**Exercise description:**
Make an exact copy of the entries, and keep any pictures out of it.

**Records with scene code:**
-=-=-=-=-

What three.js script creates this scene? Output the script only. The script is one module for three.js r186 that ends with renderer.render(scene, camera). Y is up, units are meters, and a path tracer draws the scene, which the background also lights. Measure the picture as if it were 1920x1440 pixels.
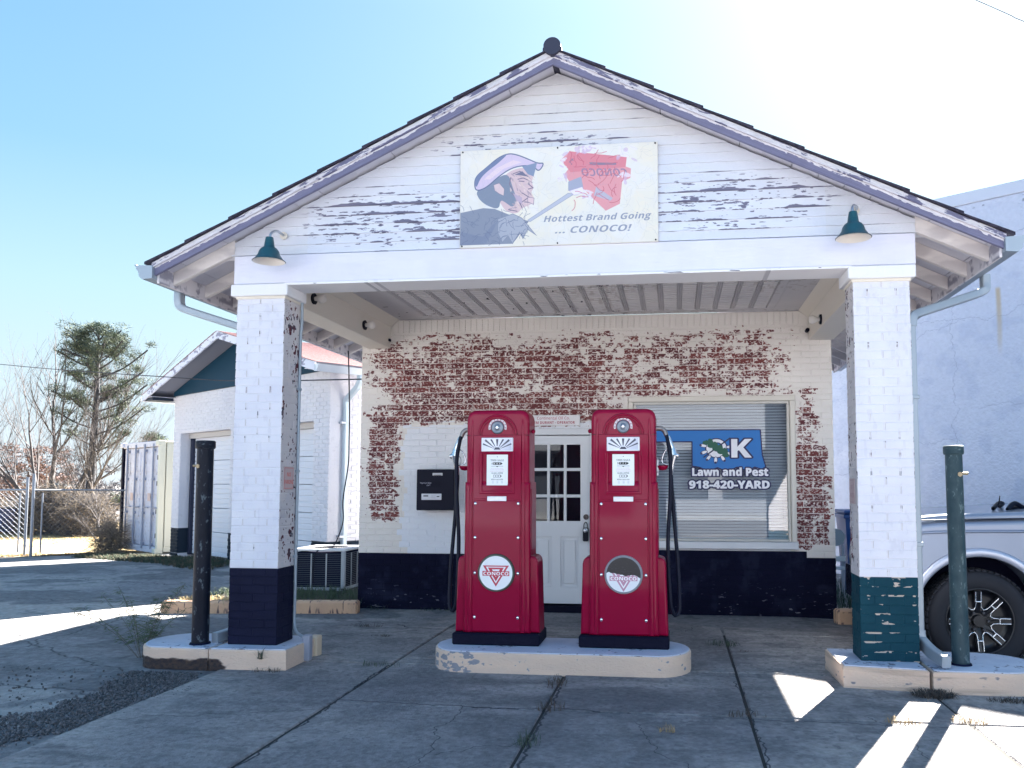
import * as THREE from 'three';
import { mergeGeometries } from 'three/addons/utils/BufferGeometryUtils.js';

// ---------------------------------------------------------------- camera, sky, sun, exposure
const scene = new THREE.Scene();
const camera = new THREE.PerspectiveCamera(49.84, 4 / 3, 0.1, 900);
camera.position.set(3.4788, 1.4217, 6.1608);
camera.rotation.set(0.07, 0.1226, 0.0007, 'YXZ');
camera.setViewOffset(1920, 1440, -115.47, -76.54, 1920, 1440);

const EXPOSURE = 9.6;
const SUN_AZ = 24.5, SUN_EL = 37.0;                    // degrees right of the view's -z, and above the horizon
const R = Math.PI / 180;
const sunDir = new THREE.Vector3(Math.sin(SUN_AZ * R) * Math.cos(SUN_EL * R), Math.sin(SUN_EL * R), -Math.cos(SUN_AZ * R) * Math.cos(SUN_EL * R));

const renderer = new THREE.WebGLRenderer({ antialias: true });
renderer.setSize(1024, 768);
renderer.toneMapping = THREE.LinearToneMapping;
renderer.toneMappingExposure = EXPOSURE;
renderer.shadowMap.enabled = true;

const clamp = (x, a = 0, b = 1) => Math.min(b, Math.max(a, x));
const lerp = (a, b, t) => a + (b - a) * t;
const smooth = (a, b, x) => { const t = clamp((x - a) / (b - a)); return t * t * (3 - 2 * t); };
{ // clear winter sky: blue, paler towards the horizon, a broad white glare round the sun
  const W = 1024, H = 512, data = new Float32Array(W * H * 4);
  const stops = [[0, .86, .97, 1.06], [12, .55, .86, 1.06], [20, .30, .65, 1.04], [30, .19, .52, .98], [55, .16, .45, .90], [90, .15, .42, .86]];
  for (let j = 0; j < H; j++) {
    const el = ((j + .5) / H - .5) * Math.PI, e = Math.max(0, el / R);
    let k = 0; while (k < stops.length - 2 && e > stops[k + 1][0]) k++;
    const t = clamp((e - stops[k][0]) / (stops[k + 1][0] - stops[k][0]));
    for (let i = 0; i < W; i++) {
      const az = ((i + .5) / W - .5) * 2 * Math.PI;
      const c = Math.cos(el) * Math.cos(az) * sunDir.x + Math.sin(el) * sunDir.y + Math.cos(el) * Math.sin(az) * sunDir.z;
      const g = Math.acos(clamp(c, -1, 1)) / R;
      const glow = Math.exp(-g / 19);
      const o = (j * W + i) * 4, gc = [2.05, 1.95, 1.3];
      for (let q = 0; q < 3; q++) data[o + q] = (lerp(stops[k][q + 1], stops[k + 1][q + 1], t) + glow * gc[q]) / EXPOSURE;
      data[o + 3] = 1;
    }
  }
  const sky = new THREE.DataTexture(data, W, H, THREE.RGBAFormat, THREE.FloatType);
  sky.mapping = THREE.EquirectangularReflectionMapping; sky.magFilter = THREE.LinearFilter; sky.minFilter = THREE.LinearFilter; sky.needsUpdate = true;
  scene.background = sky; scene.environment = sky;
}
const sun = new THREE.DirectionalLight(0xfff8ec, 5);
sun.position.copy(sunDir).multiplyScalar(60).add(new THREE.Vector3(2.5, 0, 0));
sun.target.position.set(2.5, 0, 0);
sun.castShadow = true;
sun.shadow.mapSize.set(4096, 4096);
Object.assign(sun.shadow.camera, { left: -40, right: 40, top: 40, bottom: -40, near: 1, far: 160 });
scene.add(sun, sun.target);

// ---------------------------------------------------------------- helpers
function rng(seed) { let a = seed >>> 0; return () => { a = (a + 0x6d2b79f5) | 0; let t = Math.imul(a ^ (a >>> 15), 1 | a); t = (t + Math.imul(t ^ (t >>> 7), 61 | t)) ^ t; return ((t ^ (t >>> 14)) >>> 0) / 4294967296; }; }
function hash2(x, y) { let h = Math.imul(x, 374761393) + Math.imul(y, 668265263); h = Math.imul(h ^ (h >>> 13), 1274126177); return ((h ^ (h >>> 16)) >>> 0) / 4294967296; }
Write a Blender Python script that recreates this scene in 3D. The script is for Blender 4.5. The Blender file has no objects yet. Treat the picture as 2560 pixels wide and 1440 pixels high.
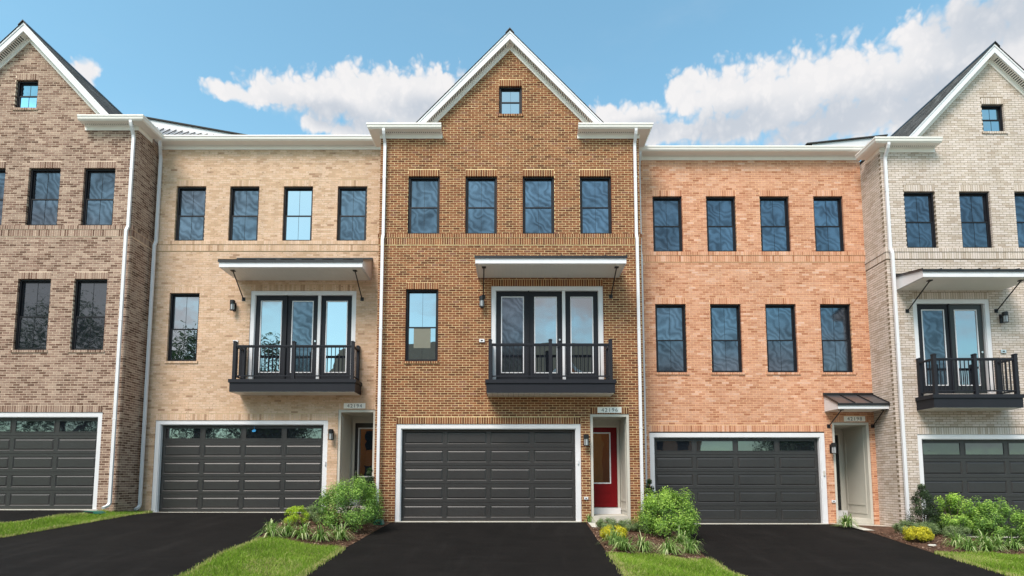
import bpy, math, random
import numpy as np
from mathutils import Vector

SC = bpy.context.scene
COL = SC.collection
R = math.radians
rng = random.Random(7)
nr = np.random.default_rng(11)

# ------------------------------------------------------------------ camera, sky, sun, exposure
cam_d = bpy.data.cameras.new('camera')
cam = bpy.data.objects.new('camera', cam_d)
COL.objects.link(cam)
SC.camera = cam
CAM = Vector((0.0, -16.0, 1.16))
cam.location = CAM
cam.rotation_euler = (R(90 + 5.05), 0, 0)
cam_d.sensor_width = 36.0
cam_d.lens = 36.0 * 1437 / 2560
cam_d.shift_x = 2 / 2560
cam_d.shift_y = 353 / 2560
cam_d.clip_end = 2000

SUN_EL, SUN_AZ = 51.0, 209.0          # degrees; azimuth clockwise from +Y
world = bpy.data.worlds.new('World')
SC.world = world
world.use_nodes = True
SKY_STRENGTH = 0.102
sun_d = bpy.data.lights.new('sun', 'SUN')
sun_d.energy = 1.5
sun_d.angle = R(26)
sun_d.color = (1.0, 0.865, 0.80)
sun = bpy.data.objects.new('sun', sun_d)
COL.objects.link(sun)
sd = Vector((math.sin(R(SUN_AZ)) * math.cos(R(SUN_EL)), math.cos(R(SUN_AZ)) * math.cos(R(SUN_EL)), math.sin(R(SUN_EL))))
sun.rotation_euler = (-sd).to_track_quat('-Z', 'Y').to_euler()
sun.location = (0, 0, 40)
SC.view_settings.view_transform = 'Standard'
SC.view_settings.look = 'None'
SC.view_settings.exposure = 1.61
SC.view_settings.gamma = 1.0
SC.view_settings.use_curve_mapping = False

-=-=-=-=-

**Worked answer:**
What three.js script creates this scene? Output the script only. The script is one module for three.js r186 that ends with renderer.render(scene, camera). Y is up, units are meters, and a path tracer draws the scene, which the background also lights. Measure the picture as if it were 1920x1440 pixels.
import * as THREE from 'three';
import { mergeGeometries } from 'three/addons/utils/BufferGeometryUtils.js';

// ---------------------------------------------------------------- camera, sky, sun, exposure
const scene = new THREE.Scene();
const camera = new THREE.PerspectiveCamera(49.84, 4 / 3, 0.1, 900);
camera.position.set(3.4788, 1.4217, 6.1608);
camera.rotation.set(0.07, 0.1226, 0.0007, 'YXZ');
camera.setViewOffset(1920, 1440, -115.47, -76.54, 1920, 1440);

const EXPOSURE = 9.6;
const SUN_AZ = 24.5, SUN_EL = 37.0;                    // degrees right of the view's -z, and above the horizon
const R = Math.PI / 180;
const sunDir = new THREE.Vector3(Math.sin(SUN_AZ * R) * Math.cos(SUN_EL * R), Math.sin(SUN_EL * R), -Math.cos(SUN_AZ * R) * Math.cos(SUN_EL * R));

const renderer = new THREE.WebGLRenderer({ antialias: true });
renderer.setSize(1024, 768);
renderer.toneMapping = THREE.LinearToneMapping;
renderer.toneMappingExposure = EXPOSURE;
renderer.shadowMap.enabled = true;

const clamp = (x, a = 0, b = 1) => Math.min(b, Math.max(a, x));
const lerp = (a, b, t) => a + (b - a) * t;
const smooth = (a, b, x) => { const t = clamp((x - a) / (b - a)); return t * t * (3 - 2 * t); };
{ // clear winter sky: blue, paler towards the horizon, a broad white glare round the sun
  const W = 1024, H = 512, data = new Float32Array(W * H * 4);
  const stops = [[0, .86, .97, 1.06], [12, .55, .86, 1.06], [20, .30, .65, 1.04], [30, .19, .52, .98], [55, .16, .45, .90], [90, .15, .42, .86]];
  for (let j = 0; j < H; j++) {
    const el = ((j + .5) / H - .5) * Math.PI, e = Math.max(0, el / R);
    let k = 0; while (k < stops.length - 2 && e > stops[k + 1][0]) k++;
    const t = clamp((e - stops[k][0]) / (stops[k + 1][0] - stops[k][0]));
    for (let i = 0; i < W; i++) {
      const az = ((i + .5) / W - .5) * 2 * Math.PI;
      const c = Math.cos(el) * Math.cos(az) * sunDir.x + Math.sin(el) * sunDir.y + Math.cos(el) * Math.sin(az) * sunDir.z;
      const g = Math.acos(clamp(c, -1, 1)) / R;
      const glow = Math.exp(-g / 19);
      const o = (j * W + i) * 4, gc = [2.05, 1.95, 1.3];
      for (let q = 0; q < 3; q++) data[o + q] = (lerp(stops[k][q + 1], stops[k + 1][q + 1], t) + glow * gc[q]) / EXPOSURE;
      data[o + 3] = 1;
    }
  }
  const sky = new THREE.DataTexture(data, W, H, THREE.RGBAFormat, THREE.FloatType);
  sky.mapping = THREE.EquirectangularReflectionMapping; sky.magFilter = THREE.LinearFilter; sky.minFilter = THREE.LinearFilter; sky.needsUpdate = true;
  scene.background = sky; scene.environment = sky;
}
const sun = new THREE.DirectionalLight(0xfff8ec, 5);
sun.position.copy(sunDir).multiplyScalar(60).add(new THREE.Vector3(2.5, 0, 0));
sun.target.position.set(2.5, 0, 0);
sun.castShadow = true;
sun.shadow.mapSize.set(4096, 4096);
Object.assign(sun.shadow.camera, { left: -40, right: 40, top: 40, bottom: -40, near: 1, far: 160 });
scene.add(sun, sun.target);

// ---------------------------------------------------------------- helpers
function rng(seed) { let a = seed >>> 0; return () => { a = (a + 0x6d2b79f5) | 0; let t = Math.imul(a ^ (a >>> 15), 1 | a); t = (t + Math.imul(t ^ (t >>> 7), 61 | t)) ^ t; return ((t ^ (t >>> 14)) >>> 0) / 4294967296; }; }
function hash2(x, y) { let h = Math.imul(x, 374761393) + Math.imul(y, 668265263); h = Math.imul(h ^ (h >>> 13), 1274126177); return ((h ^ (h >>> 16)) >>> 0) / 4294967296; }
Write a Blender Python script that recreates this scene in 3D. The script is for Blender 4.5. The Blender file has no objects yet. Treat the picture as 2560 pixels wide and 1440 pixels high.
import bpy, math, random
import numpy as np
from mathutils import Vector

SC = bpy.context.scene
COL = SC.collection
R = math.radians
rng = random.Random(7)
nr = np.random.default_rng(11)

# ------------------------------------------------------------------ camera, sky, sun, exposure
cam_d = bpy.data.cameras.new('camera')
cam = bpy.data.objects.new('camera', cam_d)
COL.objects.link(cam)
SC.camera = cam
CAM = Vector((0.0, -16.0, 1.16))
cam.location = CAM
cam.rotation_euler = (R(90 + 5.05), 0, 0)
cam_d.sensor_width = 36.0
cam_d.lens = 36.0 * 1437 / 2560
cam_d.shift_x = 2 / 2560
cam_d.shift_y = 353 / 2560
cam_d.clip_end = 2000

SUN_EL, SUN_AZ = 51.0, 209.0          # degrees; azimuth clockwise from +Y
world = bpy.data.worlds.new('World')
SC.world = world
world.use_nodes = True
SKY_STRENGTH = 0.102
sun_d = bpy.data.lights.new('sun', 'SUN')
sun_d.energy = 1.5
sun_d.angle = R(26)
sun_d.color = (1.0, 0.865, 0.80)
sun = bpy.data.objects.new('sun', sun_d)
COL.objects.link(sun)
sd = Vector((math.sin(R(SUN_AZ)) * math.cos(R(SUN_EL)), math.cos(R(SUN_AZ)) * math.cos(R(SUN_EL)), math.sin(R(SUN_EL))))
sun.rotation_euler = (-sd).to_track_quat('-Z', 'Y').to_euler()
sun.location = (0, 0, 40)
SC.view_settings.view_transform = 'Standard'
SC.view_settings.look = 'None'
SC.view_settings.exposure = 1.61
SC.view_settings.gamma = 1.0
SC.view_settings.use_curve_mapping = False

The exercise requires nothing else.